On the upcoming ICED EARTH DVD, "Gettysburg (1863)":

"It's actually been in the works for quite a while from the idea of being an audio thing only — doing a Surround Sound mix of one of my epics, which is something [producer] Jim Morris and I have been wanting to do for years. I mean, we've been talking about this since we did 'The Suffering' trilogy on 'The Dark Saga'. I mean, the kind of music I write, we've always talked about how fun it would be to have that atmosphere in the Surround Sound.
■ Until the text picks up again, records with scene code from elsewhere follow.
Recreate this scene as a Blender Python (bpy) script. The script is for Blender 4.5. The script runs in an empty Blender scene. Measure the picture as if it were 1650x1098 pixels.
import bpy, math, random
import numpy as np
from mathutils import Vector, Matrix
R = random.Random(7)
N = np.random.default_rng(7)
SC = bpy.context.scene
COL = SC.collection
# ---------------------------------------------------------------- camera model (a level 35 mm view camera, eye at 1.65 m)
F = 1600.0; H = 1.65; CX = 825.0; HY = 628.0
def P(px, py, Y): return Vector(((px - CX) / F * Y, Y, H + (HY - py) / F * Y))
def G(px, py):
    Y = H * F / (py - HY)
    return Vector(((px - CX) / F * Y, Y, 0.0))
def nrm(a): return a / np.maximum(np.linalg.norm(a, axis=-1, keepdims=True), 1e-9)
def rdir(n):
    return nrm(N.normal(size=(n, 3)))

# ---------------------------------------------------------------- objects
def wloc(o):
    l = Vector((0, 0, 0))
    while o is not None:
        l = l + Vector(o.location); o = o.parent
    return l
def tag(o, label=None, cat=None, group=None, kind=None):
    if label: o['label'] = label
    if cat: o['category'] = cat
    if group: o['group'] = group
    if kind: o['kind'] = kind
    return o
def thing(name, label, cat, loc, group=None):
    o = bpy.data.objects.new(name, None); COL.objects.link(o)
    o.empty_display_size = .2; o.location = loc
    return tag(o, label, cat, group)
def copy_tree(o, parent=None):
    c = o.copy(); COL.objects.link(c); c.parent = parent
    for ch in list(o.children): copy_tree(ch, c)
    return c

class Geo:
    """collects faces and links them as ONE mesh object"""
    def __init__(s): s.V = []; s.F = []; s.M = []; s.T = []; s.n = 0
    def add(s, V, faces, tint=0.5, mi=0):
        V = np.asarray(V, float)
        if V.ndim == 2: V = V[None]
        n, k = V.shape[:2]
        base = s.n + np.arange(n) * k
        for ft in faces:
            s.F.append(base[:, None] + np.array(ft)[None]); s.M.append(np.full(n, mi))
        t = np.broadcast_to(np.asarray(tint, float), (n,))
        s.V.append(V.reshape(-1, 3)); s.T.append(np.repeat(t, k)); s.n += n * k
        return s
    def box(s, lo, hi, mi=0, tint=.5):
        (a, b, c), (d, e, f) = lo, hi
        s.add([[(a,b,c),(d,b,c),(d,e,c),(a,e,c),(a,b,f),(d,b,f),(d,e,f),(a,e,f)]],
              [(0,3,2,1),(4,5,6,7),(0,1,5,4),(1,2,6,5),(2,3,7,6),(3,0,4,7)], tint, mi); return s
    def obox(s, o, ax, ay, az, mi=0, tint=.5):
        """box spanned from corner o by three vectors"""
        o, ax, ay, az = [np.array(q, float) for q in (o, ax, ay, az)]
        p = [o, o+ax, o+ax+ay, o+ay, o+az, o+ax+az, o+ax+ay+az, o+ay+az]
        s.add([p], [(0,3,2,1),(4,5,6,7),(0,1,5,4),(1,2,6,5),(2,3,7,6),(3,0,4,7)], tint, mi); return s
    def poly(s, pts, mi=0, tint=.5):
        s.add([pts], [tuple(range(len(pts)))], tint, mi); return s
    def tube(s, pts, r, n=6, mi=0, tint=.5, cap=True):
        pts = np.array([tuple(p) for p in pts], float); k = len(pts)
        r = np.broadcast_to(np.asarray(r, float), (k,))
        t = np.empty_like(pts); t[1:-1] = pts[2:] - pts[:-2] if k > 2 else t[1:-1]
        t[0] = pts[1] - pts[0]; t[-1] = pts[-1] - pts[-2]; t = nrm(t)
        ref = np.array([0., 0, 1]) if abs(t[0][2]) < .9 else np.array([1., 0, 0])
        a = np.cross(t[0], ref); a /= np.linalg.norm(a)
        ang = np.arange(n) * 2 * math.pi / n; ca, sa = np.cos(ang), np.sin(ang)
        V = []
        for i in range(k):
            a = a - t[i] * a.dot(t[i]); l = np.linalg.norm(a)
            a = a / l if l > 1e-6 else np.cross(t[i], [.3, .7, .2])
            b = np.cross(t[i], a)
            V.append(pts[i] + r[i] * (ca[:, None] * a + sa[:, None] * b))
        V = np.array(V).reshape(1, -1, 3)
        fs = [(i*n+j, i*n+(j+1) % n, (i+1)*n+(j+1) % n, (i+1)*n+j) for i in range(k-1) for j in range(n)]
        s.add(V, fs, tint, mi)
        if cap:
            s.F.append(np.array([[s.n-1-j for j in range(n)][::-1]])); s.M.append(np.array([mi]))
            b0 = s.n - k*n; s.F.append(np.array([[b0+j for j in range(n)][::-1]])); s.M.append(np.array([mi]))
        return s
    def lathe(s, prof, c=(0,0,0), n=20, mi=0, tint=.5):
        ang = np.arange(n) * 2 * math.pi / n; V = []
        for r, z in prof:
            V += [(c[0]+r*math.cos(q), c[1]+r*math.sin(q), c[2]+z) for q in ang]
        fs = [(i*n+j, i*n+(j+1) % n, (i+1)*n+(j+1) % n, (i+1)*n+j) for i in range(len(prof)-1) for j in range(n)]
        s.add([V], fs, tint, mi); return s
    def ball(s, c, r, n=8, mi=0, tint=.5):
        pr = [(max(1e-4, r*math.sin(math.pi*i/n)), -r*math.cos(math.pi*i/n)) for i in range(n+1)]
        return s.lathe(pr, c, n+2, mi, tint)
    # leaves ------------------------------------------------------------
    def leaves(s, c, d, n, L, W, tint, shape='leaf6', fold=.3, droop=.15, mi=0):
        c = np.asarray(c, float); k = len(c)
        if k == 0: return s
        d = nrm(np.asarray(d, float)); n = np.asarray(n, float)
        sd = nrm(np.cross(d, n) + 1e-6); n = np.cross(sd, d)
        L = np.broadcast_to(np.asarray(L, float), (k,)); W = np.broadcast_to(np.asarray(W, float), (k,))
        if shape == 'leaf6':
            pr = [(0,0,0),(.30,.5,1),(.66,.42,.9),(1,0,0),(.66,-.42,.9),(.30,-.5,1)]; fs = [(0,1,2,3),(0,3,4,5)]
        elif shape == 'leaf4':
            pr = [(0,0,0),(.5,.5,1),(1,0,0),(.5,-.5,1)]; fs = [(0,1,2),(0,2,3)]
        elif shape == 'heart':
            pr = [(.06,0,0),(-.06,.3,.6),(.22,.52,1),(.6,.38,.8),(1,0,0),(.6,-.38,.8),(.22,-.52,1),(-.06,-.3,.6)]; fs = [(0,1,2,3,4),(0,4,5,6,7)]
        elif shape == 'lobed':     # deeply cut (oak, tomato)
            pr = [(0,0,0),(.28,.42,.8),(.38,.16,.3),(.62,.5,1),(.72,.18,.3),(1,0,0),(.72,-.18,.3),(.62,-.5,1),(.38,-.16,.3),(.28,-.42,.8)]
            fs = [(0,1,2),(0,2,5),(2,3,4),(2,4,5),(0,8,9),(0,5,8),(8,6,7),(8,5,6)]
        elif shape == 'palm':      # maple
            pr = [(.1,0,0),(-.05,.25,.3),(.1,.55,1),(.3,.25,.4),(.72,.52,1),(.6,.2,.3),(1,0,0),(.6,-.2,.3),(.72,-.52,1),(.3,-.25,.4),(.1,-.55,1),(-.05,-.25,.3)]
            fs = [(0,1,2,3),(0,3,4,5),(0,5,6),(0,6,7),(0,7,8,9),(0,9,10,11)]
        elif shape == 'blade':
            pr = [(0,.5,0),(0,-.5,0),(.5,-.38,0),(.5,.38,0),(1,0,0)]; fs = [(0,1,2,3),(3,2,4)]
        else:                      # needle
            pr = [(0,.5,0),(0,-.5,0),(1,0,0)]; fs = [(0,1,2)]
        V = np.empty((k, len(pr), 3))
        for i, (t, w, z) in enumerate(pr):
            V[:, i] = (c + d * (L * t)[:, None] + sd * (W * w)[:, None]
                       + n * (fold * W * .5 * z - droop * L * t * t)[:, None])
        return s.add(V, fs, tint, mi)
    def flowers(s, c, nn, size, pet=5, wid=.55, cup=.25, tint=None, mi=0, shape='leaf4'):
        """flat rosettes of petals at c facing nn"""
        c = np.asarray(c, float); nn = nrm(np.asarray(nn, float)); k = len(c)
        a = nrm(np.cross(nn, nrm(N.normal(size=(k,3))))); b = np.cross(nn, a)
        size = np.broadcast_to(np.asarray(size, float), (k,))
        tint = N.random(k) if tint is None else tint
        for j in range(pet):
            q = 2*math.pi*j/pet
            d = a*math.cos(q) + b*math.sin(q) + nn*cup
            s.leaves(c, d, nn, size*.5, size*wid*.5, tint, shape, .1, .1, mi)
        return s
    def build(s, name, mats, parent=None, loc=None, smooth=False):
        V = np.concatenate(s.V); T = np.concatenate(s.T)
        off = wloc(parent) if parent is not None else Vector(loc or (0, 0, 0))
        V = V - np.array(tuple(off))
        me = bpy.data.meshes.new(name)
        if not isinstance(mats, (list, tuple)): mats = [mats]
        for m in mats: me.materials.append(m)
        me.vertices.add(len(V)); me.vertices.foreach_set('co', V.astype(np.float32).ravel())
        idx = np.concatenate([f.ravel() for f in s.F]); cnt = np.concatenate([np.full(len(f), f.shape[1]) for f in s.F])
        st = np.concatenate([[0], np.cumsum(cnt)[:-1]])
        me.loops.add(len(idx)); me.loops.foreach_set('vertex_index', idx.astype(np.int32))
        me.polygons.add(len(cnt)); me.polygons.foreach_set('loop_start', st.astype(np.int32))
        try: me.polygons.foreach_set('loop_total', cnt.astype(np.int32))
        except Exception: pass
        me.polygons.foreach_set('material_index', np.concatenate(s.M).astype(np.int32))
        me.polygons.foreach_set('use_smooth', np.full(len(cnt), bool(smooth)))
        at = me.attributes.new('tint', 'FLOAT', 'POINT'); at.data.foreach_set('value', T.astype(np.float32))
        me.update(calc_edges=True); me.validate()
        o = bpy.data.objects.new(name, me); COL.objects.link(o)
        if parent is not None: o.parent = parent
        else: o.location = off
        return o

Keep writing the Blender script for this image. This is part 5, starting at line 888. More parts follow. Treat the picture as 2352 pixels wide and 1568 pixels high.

The original idea was to have a bonus disc in the release of 'The Glorious Burden' and just have it be a 5.1 mix of the 'Gettysburg' track, but that was gonna make it really too expensive, so the idea just [started] from that snowballed into, 'Let's create a video.' It is a very different thing for a metal band to release because of all that extra historical stuff on it, but I think it's unique and it's cool. The day wil come, too, when ICED EARTH does our concert DVD — that will happen, just not yet, and mainly for contractual reasons, because of our back catalog. Once those rights to re-record those old songs come back to me, then we could do 'em in a DVD format or another live album, or whatever, and release them, but it would have been a contractual nightmare to try and do that now. But this is something that I think… it's gonna appeal to a lot of people besides the metal crowd, but I also think that it's the kind of thing that probably won't appeal to every metal fan. I mean, nobody's holding a shotgun saying, 'You have to buy this.' It's just it's… for the real-hard die-hard collectors and stuff, I think it's a good thing and at the end of the day, if it inspires people, man, that's what it's all about."